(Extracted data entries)
• • • • •

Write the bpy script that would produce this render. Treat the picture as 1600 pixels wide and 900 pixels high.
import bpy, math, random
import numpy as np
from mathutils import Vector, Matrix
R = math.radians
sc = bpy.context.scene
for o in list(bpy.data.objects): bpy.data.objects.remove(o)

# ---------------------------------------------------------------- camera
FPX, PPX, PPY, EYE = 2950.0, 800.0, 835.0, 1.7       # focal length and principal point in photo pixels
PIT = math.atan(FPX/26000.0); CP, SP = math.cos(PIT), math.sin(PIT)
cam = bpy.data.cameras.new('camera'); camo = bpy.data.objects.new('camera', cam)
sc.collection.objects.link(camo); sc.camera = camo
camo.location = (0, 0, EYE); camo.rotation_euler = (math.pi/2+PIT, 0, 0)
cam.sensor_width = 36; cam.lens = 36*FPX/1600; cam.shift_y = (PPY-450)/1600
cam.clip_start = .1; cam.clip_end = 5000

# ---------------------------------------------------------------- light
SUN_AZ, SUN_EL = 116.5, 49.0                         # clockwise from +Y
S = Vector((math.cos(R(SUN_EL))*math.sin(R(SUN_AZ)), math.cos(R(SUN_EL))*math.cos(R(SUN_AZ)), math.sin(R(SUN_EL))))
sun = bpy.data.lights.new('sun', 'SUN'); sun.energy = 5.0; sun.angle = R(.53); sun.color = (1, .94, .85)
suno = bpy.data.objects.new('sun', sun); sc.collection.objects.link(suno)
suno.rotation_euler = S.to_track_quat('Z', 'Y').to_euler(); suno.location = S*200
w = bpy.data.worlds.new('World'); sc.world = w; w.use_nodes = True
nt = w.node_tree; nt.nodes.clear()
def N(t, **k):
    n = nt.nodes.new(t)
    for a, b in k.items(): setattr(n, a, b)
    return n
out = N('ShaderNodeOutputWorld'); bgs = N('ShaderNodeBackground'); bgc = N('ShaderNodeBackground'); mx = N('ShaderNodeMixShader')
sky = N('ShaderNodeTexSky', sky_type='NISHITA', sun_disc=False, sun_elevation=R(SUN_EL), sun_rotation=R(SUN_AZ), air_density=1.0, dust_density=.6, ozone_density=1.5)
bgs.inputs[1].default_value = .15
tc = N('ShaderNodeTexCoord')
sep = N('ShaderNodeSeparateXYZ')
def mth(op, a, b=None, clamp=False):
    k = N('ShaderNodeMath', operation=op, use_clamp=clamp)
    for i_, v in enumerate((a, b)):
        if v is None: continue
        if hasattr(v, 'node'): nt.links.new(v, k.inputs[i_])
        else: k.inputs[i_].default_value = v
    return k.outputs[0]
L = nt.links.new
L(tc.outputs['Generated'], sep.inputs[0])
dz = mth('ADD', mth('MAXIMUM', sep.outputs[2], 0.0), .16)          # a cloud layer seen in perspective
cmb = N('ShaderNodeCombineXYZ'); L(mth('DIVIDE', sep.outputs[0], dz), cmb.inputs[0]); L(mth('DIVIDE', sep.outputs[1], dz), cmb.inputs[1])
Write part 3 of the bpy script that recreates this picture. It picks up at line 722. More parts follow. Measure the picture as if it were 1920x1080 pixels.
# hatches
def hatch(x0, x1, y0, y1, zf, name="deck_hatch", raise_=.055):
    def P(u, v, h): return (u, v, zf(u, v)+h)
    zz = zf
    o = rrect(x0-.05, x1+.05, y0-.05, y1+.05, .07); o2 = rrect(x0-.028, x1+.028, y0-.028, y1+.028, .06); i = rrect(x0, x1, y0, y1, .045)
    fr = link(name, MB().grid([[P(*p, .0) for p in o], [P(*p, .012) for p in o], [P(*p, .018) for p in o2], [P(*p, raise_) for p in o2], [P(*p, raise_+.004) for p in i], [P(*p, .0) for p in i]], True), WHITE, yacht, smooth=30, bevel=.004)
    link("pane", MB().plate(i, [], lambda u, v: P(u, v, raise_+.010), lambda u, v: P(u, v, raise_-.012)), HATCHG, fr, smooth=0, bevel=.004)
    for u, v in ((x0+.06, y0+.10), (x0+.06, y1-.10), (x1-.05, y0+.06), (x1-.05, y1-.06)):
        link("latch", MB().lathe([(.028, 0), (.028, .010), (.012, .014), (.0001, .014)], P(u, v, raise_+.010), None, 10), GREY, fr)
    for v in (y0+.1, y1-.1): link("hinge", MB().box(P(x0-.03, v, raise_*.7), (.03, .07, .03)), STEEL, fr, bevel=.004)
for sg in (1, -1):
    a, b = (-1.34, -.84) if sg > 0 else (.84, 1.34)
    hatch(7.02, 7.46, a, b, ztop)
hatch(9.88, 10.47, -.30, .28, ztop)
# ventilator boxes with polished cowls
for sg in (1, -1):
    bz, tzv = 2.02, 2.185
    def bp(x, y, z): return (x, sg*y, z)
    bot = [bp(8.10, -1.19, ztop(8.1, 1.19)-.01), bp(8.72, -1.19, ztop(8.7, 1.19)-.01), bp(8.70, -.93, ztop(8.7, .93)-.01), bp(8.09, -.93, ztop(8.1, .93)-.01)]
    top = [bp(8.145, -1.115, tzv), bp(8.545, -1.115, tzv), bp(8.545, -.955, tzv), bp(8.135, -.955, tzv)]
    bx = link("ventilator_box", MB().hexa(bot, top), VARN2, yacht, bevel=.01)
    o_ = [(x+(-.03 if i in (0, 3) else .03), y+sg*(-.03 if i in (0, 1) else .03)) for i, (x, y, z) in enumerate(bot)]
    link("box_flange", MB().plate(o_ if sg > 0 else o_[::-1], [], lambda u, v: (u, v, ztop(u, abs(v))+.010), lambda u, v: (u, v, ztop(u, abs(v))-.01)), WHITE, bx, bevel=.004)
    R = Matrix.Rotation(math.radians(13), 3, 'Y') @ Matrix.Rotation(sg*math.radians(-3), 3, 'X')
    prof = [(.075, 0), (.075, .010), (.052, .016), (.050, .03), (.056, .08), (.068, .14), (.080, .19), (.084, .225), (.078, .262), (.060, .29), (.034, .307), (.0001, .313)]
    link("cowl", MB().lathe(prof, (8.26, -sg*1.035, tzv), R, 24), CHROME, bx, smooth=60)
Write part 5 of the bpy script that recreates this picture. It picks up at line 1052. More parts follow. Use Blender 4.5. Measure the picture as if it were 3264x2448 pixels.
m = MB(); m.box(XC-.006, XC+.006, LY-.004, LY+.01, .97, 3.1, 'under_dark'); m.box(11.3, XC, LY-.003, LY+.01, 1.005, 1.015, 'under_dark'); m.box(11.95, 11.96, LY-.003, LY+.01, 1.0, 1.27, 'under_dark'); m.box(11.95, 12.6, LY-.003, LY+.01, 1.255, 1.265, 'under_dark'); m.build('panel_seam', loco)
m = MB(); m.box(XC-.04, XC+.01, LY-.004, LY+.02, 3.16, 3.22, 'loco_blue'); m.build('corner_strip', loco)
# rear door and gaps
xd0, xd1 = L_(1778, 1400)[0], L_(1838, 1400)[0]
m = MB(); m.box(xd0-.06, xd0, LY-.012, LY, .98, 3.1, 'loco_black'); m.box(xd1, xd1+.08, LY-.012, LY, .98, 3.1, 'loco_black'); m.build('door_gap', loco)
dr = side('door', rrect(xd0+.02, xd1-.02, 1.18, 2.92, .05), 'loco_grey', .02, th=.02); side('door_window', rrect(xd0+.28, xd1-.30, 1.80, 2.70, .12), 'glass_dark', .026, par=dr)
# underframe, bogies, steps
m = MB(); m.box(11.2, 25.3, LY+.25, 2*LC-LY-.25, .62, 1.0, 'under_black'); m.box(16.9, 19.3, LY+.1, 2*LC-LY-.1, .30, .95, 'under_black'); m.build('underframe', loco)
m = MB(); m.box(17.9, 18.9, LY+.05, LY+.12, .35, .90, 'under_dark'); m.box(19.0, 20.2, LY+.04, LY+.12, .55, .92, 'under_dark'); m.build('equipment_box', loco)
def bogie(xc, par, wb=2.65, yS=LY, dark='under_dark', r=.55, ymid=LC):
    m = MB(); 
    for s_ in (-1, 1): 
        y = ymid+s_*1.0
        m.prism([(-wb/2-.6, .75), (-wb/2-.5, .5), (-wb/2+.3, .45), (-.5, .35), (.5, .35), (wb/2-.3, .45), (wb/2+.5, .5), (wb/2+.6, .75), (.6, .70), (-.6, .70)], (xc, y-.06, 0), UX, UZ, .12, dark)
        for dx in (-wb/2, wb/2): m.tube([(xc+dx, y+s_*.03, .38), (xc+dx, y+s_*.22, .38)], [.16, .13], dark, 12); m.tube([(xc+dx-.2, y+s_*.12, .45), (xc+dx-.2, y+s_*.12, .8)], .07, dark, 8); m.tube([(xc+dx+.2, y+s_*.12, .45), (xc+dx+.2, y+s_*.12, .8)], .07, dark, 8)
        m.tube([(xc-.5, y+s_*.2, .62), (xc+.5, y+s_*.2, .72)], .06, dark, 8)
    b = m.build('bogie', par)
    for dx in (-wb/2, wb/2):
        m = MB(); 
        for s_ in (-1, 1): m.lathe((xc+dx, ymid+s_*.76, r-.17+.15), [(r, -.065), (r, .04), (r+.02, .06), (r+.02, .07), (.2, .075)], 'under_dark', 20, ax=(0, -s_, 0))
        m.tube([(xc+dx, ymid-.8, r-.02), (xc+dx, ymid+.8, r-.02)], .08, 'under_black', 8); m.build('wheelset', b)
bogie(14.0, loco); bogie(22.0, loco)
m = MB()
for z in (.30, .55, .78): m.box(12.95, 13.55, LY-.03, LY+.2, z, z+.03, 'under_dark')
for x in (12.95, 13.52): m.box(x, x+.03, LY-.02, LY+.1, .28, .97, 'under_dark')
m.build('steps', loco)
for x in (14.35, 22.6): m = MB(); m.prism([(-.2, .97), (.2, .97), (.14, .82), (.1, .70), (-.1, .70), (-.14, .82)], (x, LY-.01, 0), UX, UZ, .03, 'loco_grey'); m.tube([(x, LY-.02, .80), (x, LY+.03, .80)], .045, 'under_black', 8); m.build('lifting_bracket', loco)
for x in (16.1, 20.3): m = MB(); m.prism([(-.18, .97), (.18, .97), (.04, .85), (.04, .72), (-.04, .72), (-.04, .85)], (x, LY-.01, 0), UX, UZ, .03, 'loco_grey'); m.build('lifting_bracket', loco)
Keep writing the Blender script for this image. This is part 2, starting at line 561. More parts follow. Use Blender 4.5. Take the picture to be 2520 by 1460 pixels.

• • • • •

Only the lines from the top of the data through the line that contains "cam.clip_start = .1; cam.clip_end = 5000" should be quoted, exactly as they stand.

Write the bpy script that would produce this render. Treat the picture as 1600 pixels wide and 900 pixels high.
import bpy, math, random
import numpy as np
from mathutils import Vector, Matrix
R = math.radians
sc = bpy.context.scene
for o in list(bpy.data.objects): bpy.data.objects.remove(o)

# ---------------------------------------------------------------- camera
FPX, PPX, PPY, EYE = 2950.0, 800.0, 835.0, 1.7       # focal length and principal point in photo pixels
PIT = math.atan(FPX/26000.0); CP, SP = math.cos(PIT), math.sin(PIT)
cam = bpy.data.cameras.new('camera'); camo = bpy.data.objects.new('camera', cam)
sc.collection.objects.link(camo); sc.camera = camo
camo.location = (0, 0, EYE); camo.rotation_euler = (math.pi/2+PIT, 0, 0)
cam.sensor_width = 36; cam.lens = 36*FPX/1600; cam.shift_y = (PPY-450)/1600
cam.clip_start = .1; cam.clip_end = 5000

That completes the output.